While Summers presented an eclectic group, each had a distinct voice in the story, and soon I was wondering what their back story was, and how they managed to join up with this group. Summers definitely didn’t disappoint in this aspect and we got some really jaw dropping reveals that end up forever shifting the group dynamic. The writing style fits this situation perfectly, it’s blunt and to the point with moments of dizzying panic and introspection in just the right parts.

At one point in the story, Sloane remarks something along the lines that this whole situation feels like a reality show, and that’s likely the best way to describe what happens in this school. It’s like a mix of Survivor and Big Brother. They have to work together to survive, but there’s also relationship drama, trust issues, back stabbing, people forming secret alliances and challenges where if they don’t figure out the problem it could literally mean death. And instead of a cushy million dollars at the end, they’ll be lucky to survive the night.

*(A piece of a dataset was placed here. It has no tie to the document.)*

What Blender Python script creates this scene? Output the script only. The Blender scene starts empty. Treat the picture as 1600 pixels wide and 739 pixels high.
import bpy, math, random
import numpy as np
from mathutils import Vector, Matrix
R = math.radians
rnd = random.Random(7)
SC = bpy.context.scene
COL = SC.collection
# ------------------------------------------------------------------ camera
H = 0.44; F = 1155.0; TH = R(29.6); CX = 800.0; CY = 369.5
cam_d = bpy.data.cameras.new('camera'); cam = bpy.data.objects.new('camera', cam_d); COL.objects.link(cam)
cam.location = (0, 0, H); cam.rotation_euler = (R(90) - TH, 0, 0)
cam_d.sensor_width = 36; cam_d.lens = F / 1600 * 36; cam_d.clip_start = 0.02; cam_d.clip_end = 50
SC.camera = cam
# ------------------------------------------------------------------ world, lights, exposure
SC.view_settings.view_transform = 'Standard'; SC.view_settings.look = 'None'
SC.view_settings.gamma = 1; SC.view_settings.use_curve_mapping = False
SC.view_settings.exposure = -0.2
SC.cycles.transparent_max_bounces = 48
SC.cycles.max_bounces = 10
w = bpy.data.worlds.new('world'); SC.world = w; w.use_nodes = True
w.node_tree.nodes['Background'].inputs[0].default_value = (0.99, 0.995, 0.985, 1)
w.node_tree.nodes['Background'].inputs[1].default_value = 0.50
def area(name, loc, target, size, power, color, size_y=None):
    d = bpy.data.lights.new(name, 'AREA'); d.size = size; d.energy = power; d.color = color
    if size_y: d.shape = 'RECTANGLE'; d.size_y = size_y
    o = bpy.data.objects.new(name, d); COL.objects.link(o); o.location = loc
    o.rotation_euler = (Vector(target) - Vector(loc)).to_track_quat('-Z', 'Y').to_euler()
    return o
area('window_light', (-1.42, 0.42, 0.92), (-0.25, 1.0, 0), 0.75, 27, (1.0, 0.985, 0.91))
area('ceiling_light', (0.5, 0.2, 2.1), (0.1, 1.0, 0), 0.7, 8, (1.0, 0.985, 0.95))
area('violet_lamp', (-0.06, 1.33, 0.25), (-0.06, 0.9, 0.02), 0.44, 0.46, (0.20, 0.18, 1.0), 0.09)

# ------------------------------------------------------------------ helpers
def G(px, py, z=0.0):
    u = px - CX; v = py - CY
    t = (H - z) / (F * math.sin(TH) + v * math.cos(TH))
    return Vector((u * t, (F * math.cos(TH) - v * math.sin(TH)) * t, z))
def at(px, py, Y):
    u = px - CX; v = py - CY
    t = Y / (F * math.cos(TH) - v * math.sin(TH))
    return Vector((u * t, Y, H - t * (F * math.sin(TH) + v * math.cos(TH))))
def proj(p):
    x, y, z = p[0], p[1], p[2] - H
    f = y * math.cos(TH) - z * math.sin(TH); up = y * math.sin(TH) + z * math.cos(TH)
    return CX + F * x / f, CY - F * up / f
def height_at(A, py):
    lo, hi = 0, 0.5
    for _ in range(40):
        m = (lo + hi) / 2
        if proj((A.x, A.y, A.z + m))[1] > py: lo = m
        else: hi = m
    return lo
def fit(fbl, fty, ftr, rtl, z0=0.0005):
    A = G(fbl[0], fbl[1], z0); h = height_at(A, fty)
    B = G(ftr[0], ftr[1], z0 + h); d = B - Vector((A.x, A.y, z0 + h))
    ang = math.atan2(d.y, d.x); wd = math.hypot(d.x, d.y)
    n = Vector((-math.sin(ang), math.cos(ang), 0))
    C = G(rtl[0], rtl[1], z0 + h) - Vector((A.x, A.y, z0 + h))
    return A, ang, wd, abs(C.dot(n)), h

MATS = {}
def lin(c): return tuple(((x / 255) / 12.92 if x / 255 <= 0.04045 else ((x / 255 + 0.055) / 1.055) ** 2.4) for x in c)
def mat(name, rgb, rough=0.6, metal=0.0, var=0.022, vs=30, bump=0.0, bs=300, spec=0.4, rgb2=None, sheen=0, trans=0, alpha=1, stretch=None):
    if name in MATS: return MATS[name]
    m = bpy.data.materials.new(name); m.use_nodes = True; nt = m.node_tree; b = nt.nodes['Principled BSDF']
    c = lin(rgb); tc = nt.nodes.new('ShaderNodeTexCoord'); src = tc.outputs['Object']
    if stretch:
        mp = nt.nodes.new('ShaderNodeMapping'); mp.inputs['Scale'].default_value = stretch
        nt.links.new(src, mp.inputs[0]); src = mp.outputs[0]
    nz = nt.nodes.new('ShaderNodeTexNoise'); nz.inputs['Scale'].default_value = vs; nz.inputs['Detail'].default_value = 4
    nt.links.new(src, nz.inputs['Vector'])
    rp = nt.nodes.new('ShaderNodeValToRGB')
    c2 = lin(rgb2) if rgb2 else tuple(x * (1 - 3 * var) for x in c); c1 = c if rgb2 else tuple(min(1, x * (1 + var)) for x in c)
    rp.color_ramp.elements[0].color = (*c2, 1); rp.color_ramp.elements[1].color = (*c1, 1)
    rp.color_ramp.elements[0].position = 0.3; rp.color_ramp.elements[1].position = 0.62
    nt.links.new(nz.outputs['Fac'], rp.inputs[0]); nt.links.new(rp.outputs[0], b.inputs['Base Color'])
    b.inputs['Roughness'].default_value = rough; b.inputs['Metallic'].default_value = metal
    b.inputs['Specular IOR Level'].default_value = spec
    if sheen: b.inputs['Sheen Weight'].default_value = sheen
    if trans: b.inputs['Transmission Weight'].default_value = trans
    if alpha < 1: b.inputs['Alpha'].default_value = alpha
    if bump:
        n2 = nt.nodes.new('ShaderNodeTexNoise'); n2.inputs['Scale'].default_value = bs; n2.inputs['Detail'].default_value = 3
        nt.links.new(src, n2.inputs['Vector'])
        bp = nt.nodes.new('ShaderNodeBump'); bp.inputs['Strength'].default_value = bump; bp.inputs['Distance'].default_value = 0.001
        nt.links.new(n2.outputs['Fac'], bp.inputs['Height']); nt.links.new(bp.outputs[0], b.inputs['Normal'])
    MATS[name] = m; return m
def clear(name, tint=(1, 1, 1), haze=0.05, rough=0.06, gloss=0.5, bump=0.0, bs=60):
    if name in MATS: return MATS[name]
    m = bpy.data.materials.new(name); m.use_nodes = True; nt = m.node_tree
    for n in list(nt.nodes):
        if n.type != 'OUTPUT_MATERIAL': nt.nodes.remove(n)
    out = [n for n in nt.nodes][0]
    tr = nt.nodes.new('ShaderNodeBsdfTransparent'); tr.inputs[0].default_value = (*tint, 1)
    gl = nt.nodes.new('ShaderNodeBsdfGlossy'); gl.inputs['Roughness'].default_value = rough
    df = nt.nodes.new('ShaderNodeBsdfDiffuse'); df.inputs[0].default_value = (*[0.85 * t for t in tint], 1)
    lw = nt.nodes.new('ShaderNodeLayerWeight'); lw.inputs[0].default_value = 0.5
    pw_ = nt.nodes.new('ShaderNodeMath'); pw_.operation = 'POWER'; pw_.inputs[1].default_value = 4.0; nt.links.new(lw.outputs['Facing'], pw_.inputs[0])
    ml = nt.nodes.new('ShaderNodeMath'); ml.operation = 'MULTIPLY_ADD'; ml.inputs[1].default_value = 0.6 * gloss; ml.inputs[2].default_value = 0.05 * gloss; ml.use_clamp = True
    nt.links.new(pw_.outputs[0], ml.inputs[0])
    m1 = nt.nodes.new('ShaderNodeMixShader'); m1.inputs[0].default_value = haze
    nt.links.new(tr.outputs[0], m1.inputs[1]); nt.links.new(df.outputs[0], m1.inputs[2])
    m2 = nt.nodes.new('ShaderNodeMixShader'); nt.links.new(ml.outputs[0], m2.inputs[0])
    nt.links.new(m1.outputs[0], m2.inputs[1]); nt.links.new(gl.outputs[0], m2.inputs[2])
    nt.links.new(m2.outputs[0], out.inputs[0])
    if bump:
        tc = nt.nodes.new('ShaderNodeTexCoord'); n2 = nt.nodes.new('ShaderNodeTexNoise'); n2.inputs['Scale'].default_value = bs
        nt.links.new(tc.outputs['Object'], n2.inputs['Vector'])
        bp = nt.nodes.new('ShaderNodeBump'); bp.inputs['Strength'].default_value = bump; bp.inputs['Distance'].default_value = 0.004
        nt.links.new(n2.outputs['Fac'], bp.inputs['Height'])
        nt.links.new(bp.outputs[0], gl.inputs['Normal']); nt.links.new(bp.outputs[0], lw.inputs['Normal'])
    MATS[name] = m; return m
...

I couldn’t really predict where this story was going, everyday with this group was an adventure to read about. It’s a bit slow to start, and there’s lulls in between the action, but Summers takes the reader through a gruesome gauntlet at the end where she sprinkles bits of hope and savage desperation that will really make you question what will you fight for when the world ends.


Overall: 4/5 Hot Cups of Tea!
I went into this thinking it’d be just another zombie horror story, but it was a surprisingly thought provoking story. It’s definitely a must read for fans of The Walking Dead!